[Work to do] Everything from the first line of the data through the line with "the foreground slope','litter',kind='stuff')" is to be echoed exactly, minus the pictures.

[Data extract]
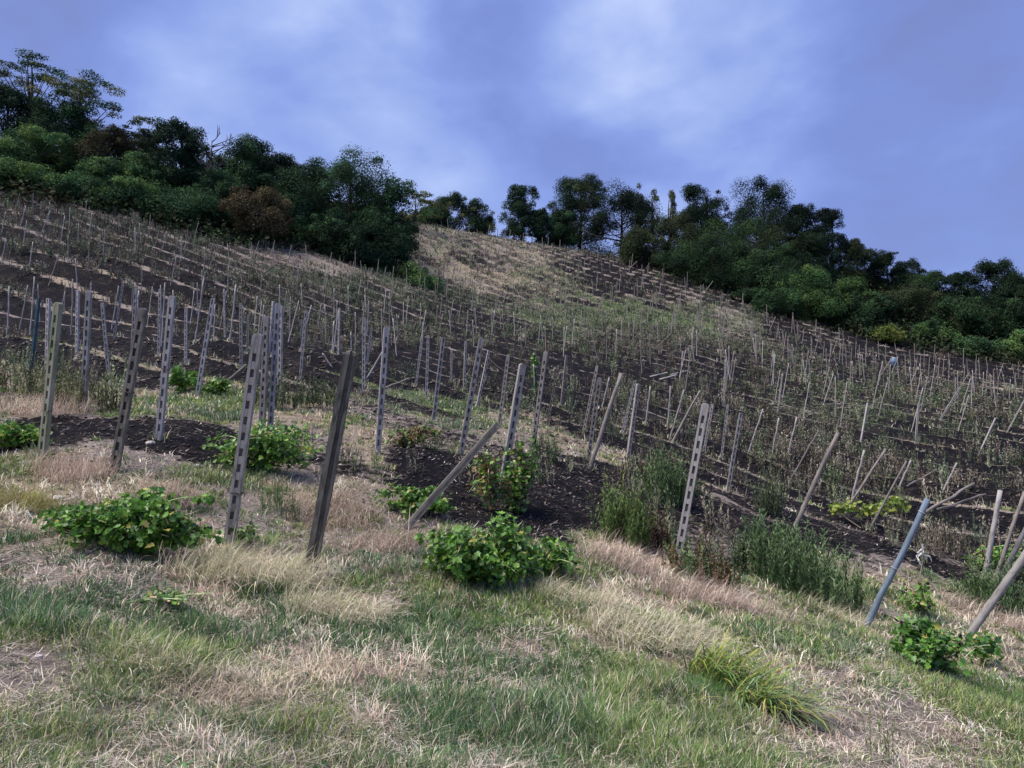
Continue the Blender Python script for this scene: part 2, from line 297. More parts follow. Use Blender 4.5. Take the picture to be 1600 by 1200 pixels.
rad=np.where(isg,.05,.05)*(1+dd/14)
r0=rad[ti]*np.sqrt(RS.uniform(0,1,n)); a0=RS.uniform(0,2*np.pi,n); bx=tx[ti]+r0*np.cos(a0); by=ty[ti]+r0*np.sin(a0); bz=hh(bx,by)-.008
hue=RS.uniform(0,1,nt_); gi=np.clip((fbm(tx,ty,.5,19,3)*7-1.2+hue*1.6).astype(int),0,4); si=np.clip((fbm(tx,ty,.45,29,3)*7-1.4+hue*2).astype(int),0,4)
GG=isg[ti]; big=(st[ti]>.62)
ln=np.where(GG,RS.uniform(.04,.12,n)*(.6+.8*g[ti]),RS.uniform(.04,.12,n)*(1+.8*big))*size[ti]
tilt=np.where(GG,RS.uniform(.05,.75,n),RS.uniform(.1,1.0,n)); bend=np.where(GG,RS.uniform(.1,.8,n),RS.uniform(.3,1.5,n))
wd=np.where(GG,.0050,.0042)*np.maximum(1,dd[ti]/4.2)*RS.uniform(.7,1.3,n)
sway=.5*np.cos(a0-(-.6))                                           # straw lies over towards the lower right
az=np.where(GG,a0,a0+RS.normal(-.2,.6,n))
cg=pal(GREENS,n,gi[ti]); cs=pal(STRAWS,n,si[ti]); mixd=(RS.uniform(0,1,n)<.16)
colr=np.where((GG&~mixd)[:,None],cg,cs)
B1=blades(np.stack([bx,by,bz],-1),az,tilt,ln,wd,bend,colr)
sel=GG
def sub(mask):
    P=np.stack([bx,by,bz],-1)[mask]; return blades(P,az[mask],tilt[mask],ln[mask],wd[mask],bend[mask],colr[mask])
for nm,mk,lab in (('grass',GG,None),('straw_grass',~GG,None)):
    V,Fs,Cc=join([sub(mk)]); tag(mobj(nm,np_mesh(nm,V,Fs,M_GRASS,Cc)),'short green grass growing in patches over the foreground slope' if nm=='grass' else 'dry bleached grass tufts bent over the foreground slope','grass',kind='stuff')
# litter of lying dead stalks
n=135000; ang=RS.uniform(-.84,.84,n); dd=np.exp(RS.uniform(math.log(2.7),math.log(26),n)); bx=np.sin(ang)*dd; by=np.cos(ang)*dd
Cf=cover(bx,by); bl,_,_=row_cover(bx,by,Cf); kp=RS.uniform(0,1,n)>bl*.55; bx,by,dd=bx[kp],by[kp],dd[kp]; n=len(bx)
P=np.stack([bx,by,hh(bx,by)+RS.uniform(0,.03,n)],-1)
V,Fs,Cc=join([blades(P,RS.uniform(0,6.28,n),RS.uniform(1.25,1.6,n),RS.uniform(.05,.2,n),.0035*np.maximum(1,dd/4.2)*RS.uniform(.6,1.4,n),RS.uniform(-.3,.4,n),np.where((RS.uniform(0,1,n)<bl[kp]*.8)[:,None],pal([(.05,.042,.038),(.10,.08,.065),(.03,.027,.026)],n),pal(THATCH,n)))])
tag(mobj('thatch',np_mesh('thatch',V,Fs,M_GRASS,Cc)),'litter of dead stalks lying flat on the foreground slope','litter',kind='stuff')

# weeds of the field: stems with narrow leaves
BROWN=[(.20,.18,.14),(.15,.13,.10),(.29,.265,.20),(.10,.09,.072),(.22,.21,.16)]
OLIVE=[(.16,.20,.11),(.21,.24,.145),(.12,.16,.08),(.26,.28,.18),(.15,.20,.13)]
def weeds(px,py,h,green,S_,L_,wl,spread=.16,cb=BROWN,cg=OLIVE):
    n=len(px); pi=np.repeat(np.arange(n),S_); m=len(pi)
    a=RS.uniform(0,6.28,m); lean=np.abs(RS.normal(0,.22,m)); hs=h[pi]*RS.uniform(.6,1.05,m)
    r=spread*h[pi]*np.sqrt(RS.uniform(0,1,m)); sx=px[pi]+r*np.cos(a); sy=py[pi]+r*np.sin(a); sz=hh(sx,sy)
    D=np.stack([np.cos(a)*np.sin(lean),np.sin(a)*np.sin(lean),np.cos(lean)],-1)
    isg=RS.uniform(0,1,n)<green+.2; ci=RS.randint(0,5,n)
    base=np.where(isg[:,None],np.array(cg)[ci],np.array(cb)[ci])*RS.uniform(.75,1.25,(n,1))
    P0=np.stack([sx,sy,sz],-1); out=[blades(P0,a,lean,hs,wl[pi]*.5,RS.uniform(0,.15,m),base[pi]*.9)]
    li=np.repeat(np.arange(m),L_); k=len(li); f=RS.uniform(.12,1,k)
    Q=P0[li]+D[li]*(hs[li]*f)[:,None]
    ll=hs[li]*RS.uniform(.10,.22,k)*(1.25-.75*f)
    out.append(blades(Q,RS.uniform(0,6.28,k),RS.uniform(.25,1.1,k),ll,wl[pi][li]*RS.uniform(.7,1.2,k),RS.uniform(-.2,.7,k),base[pi][li]*RS.uniform(.75,1.25,(k,1))))
    return out
def scatter(n,d0,d1):
    a=RS.uniform(-.74,.74,n); d=np.sqrt(RS.uniform(d0*d0,d1*d1,n)); x=np.sin(a)*d; y=np.cos(a)*d
    C=cover(x,y); p=rowphase(x,y); cl=sstep(.42,.60,fbm(x,y,.33,61,3))
    rowk=.16+.3*sstep(.7,1,C[2])+.95*np.clip(sstep(.84,.97,p)+1-sstep(.12,.34,p),0,1); w=np.clip(C[2]*rowk*(.25+1.3*cl),0,1)
    w=w*(1-.6*sstep(.75,1,C[0])); k=RS.uniform(0,1,n)<w; return x[k],y[k],d[k],C[:,k]
parts=[]
for d0,d1,n,S_,L_,wl in ((11,24,2300,6,22,.016),(24,45,6600,5,18,.032),(45,75,21000,4,10,.06),(75,128,36000,3,8,.10)):
    x,y,d,Cw=scatter(n,d0,d1); kx=at_ok=None
    h=RS.uniform(.25,.9,len(x))*(.55+.5*Cw[2]); parts+=weeds(x,y,h,Cw[3],S_,L_,np.full(len(x),wl))
for d0,d1,n,wl in ((17,45,1100,.04),(45,100,3600,.10)):
    x,y,d,Cw=scatter(n,d0,d1); k=fbm(x,y,.9,77,2)>.5; x,y,Cw=x[k],y[k],Cw[:,k]
    parts+=weeds(x,y,RS.uniform(.45,.85,len(x)),Cw[3]*.8,11,12,np.full(len(x),wl),.38,[(.34,.31,.24),(.28,.25,.19),(.22,.19,.145),(.38,.35,.27),(.25,.215,.17)],[(.22,.26,.155),(.17,.21,.12),(.27,.30,.19),(.20,.24,.15),(.14,.19,.10)])
V,Fs,Cc=join(parts); tag(mobj('weeds',np_mesh('weeds',V,Fs,M_WEED,Cc)),'tall grey brown dry weeds spread over the vineyard slope','weeds',kind='stuff')
# low growth of the far field
parts=[]
n=40000; a=RS.uniform(-.66,.66,n); d=np.sqrt(RS.uniform(18**2,125**2,n)); x=np.sin(a)*d; y=np.cos(a)*d; Cw=cover(x,y); b_,g_,s_=row_cover(x,y,Cw)
w=np.clip((g_+s_)*.8,0,1)*(1-b_); k=RS.uniform(0,1,n)<w*(18/d)**-.0*.9; x,y,d,g_,s_=x[k],y[k],d[k],g_[k],s_[k]; n=len(x)
rep=6; i=np.repeat(np.arange(n),rep); m=len(i); bx=x[i]+RS.normal(0,.12,m)*(1+d[i]/40); by=y[i]+RS.normal(0,.12,m)*(1+d[i]/40)
isg=(RS.uniform(0,1,n)<g_/(g_+s_+.01))[i]
cc_=np.where(isg[:,None],pal([(.14,.17,.11),(.21,.235,.16),(.095,.12,.075)],m),pal([(.31,.285,.23),(.22,.20,.16),(.38,.355,.29)],m))
parts=[blades(np.stack([bx,by,hh(bx,by)-.01],-1),RS.uniform(0,6.28,m),RS.uniform(.1,1,m),RS.uniform(.12,.35,m),.0011*d[i]*RS.uniform(.6,1.3,m),RS.uniform(0,.8,m),cc_)]
V,Fs,Cc=join(parts); tag(mobj('field_grass',np_mesh('field_grass',V,Fs,M_GRASS,Cc)),'low tufts of grass between the rows up the far slope','grass',kind='stuff')

# ------------------------------------------------------------------ posts
def hole_post(w,t,h,mat,name,pitch=.165,hole=.10,slots=True,rounded=True,tint=(1,1,1)):
    """concrete stake cast with a line of deep slots down its face; local x across, origin at the ground"""
    m=MB(); rw=w*.30; z=.10 if slots else h
    if slots:
        m.box((-w/2,-t/2,-.35),(-w/2+rw,t/2,h),tint); m.box((w/2-rw,-t/2,-.35),(w/2,t/2,h),tint)
        m.box((-w/2+rw,-t/2+.003,-.35),(w/2-rw,t/2-.003,.12),tint); z=.12
        while z<h-.1:
            m.box((-w/2+rw,-.007,z),(w/2-rw,.007,z+hole),(.5,.5,.5)); z2=min(h,z+pitch)  # slot back tinted darker: shade of the recess put into its colour
            m.box((-w/2+rw,-t/2+.003,z+hole),(w/2-rw,t/2-.003,z2),tint); z=z2
        if z<h: m.box((-w/2+rw,-t/2+.003,z),(w/2-rw,t/2-.003,h),tint)
    else: m.box((-w/2,-t/2,-.35),(w/2,t/2,h),tint)
    if rounded:                                             # rounded head
        n=8; V=[(-w/2*math.cos(math.pi*k/n),-t/2+.001,h+w*.42*math.sin(math.pi*k/n)) for k in range(n+1)]
        V+=[(a,-b,c) for a,b,c in V]; k=n+1
        m.add(V,[tuple(range(k)),tuple(range(2*k-1,k-1,-1))]+[(i+1,i,i+k,i+k+1) for i in range(n)],tint)
    return m.mesh(name,mat)
def grooved_post(w,t,h,mat,name):
    """old stake with one long groove down the right of its face, chipped edges and a rounded head"""
    m=MB(); n=18; L=[]
    prof=[(-.5,-.5),(-.05,-.5),(.0,-.2),(.26,-.2),(.30,-.46),(.5,-.42),(.5,.5),(-.5,.5)]
    zs=list(np.linspace(-.35,h,n))+[h+.025,h+.042]; r=random.Random(3)
    for i,z in enumerate(zs):
        k=1. if z<=h else (.82 if z<h+.03 else .45)
        for (a,b) in prof: L.append(((a*w)*k+r.uniform(-.003,.003),b*t*k+r.uniform(-.003,.003),z))
    q=len(prof); Fs=[(i*q+j,i*q+(j+1)%q,(i+1)*q+(j+1)%q,(i+1)*q+j) for i in range(len(zs)-1) for j in range(q)]+[tuple((len(zs)-1)*q+j for j in range(q))]
    m.add(L,Fs); return m.mesh(name,mat)
def round_post(r,h,mat,name,n=9,wob=.012,taper=.85):
    m=MB(); k=9; rr=random.Random(int(r*1e4)+int(h*100))
    zs=np.linspace(-.35,h,k); pts=[(rr.uniform(-wob,wob),rr.uniform(-wob,wob),z) for z in zs]; rad=[r*(1-(1-taper)*i/(k-1))*rr.uniform(.96,1.04) for i in range(k)]
    m.tube(pts,rad,n); return m.mesh(name,mat,True)
def angle_post(w,h,mat,name):
    m=MB(); m.box((-w/2,-w/2,-.35),(w/2,-w/2+.008,h)); m.box((-w/2,-w/2+.008,-.35),(-w/2+.008,w/2,h)); m.box((w/2-.008,-w/2+.008,-.35),(w/2,w/2,h)); 
    for i in range(9): m.box((-.006,-w/2-.004,.2+i*.19),(.006,-w/2,.23+i*.19),(.4,.4,.4))
    return m.mesh(name,mat)
def stand(o,base,top,h,yaw=0,scalew=1):
    """lean object so that its height runs from base to top"""
    from mathutils import Vector, Quaternion
    d=Vector([float(q) for q in (np.array(top)-np.array(base))]); q=Vector((0,0,1)).rotation_difference(d)@Quaternion((0,0,1),yaw)
    o.rotation_mode='QUATERNION'; o.rotation_quaternion=q; o.location=[float(c) for c in base]
    s=d.length/h; o.scale=(scalew,scalew,s); return d.length
G_MID='slotted posts standing in the middle rows'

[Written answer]
Continue the Blender Python script for this scene: part 2, from line 297. More parts follow. Use Blender 4.5. Take the picture to be 1600 by 1200 pixels.
rad=np.where(isg,.05,.05)*(1+dd/14)
r0=rad[ti]*np.sqrt(RS.uniform(0,1,n)); a0=RS.uniform(0,2*np.pi,n); bx=tx[ti]+r0*np.cos(a0); by=ty[ti]+r0*np.sin(a0); bz=hh(bx,by)-.008
hue=RS.uniform(0,1,nt_); gi=np.clip((fbm(tx,ty,.5,19,3)*7-1.2+hue*1.6).astype(int),0,4); si=np.clip((fbm(tx,ty,.45,29,3)*7-1.4+hue*2).astype(int),0,4)
GG=isg[ti]; big=(st[ti]>.62)
ln=np.where(GG,RS.uniform(.04,.12,n)*(.6+.8*g[ti]),RS.uniform(.04,.12,n)*(1+.8*big))*size[ti]
tilt=np.where(GG,RS.uniform(.05,.75,n),RS.uniform(.1,1.0,n)); bend=np.where(GG,RS.uniform(.1,.8,n),RS.uniform(.3,1.5,n))
wd=np.where(GG,.0050,.0042)*np.maximum(1,dd[ti]/4.2)*RS.uniform(.7,1.3,n)
sway=.5*np.cos(a0-(-.6))                                           # straw lies over towards the lower right
az=np.where(GG,a0,a0+RS.normal(-.2,.6,n))
cg=pal(GREENS,n,gi[ti]); cs=pal(STRAWS,n,si[ti]); mixd=(RS.uniform(0,1,n)<.16)
colr=np.where((GG&~mixd)[:,None],cg,cs)
B1=blades(np.stack([bx,by,bz],-1),az,tilt,ln,wd,bend,colr)
sel=GG
def sub(mask):
    P=np.stack([bx,by,bz],-1)[mask]; return blades(P,az[mask],tilt[mask],ln[mask],wd[mask],bend[mask],colr[mask])
for nm,mk,lab in (('grass',GG,None),('straw_grass',~GG,None)):
    V,Fs,Cc=join([sub(mk)]); tag(mobj(nm,np_mesh(nm,V,Fs,M_GRASS,Cc)),'short green grass growing in patches over the foreground slope' if nm=='grass' else 'dry bleached grass tufts bent over the foreground slope','grass',kind='stuff')
# litter of lying dead stalks
n=135000; ang=RS.uniform(-.84,.84,n); dd=np.exp(RS.uniform(math.log(2.7),math.log(26),n)); bx=np.sin(ang)*dd; by=np.cos(ang)*dd
Cf=cover(bx,by); bl,_,_=row_cover(bx,by,Cf); kp=RS.uniform(0,1,n)>bl*.55; bx,by,dd=bx[kp],by[kp],dd[kp]; n=len(bx)
P=np.stack([bx,by,hh(bx,by)+RS.uniform(0,.03,n)],-1)
V,Fs,Cc=join([blades(P,RS.uniform(0,6.28,n),RS.uniform(1.25,1.6,n),RS.uniform(.05,.2,n),.0035*np.maximum(1,dd/4.2)*RS.uniform(.6,1.4,n),RS.uniform(-.3,.4,n),np.where((RS.uniform(0,1,n)<bl[kp]*.8)[:,None],pal([(.05,.042,.038),(.10,.08,.065),(.03,.027,.026)],n),pal(THATCH,n)))])
tag(mobj('thatch',np_mesh('thatch',V,Fs,M_GRASS,Cc)),'litter of dead stalks lying flat on the foreground slope','litter',kind='stuff')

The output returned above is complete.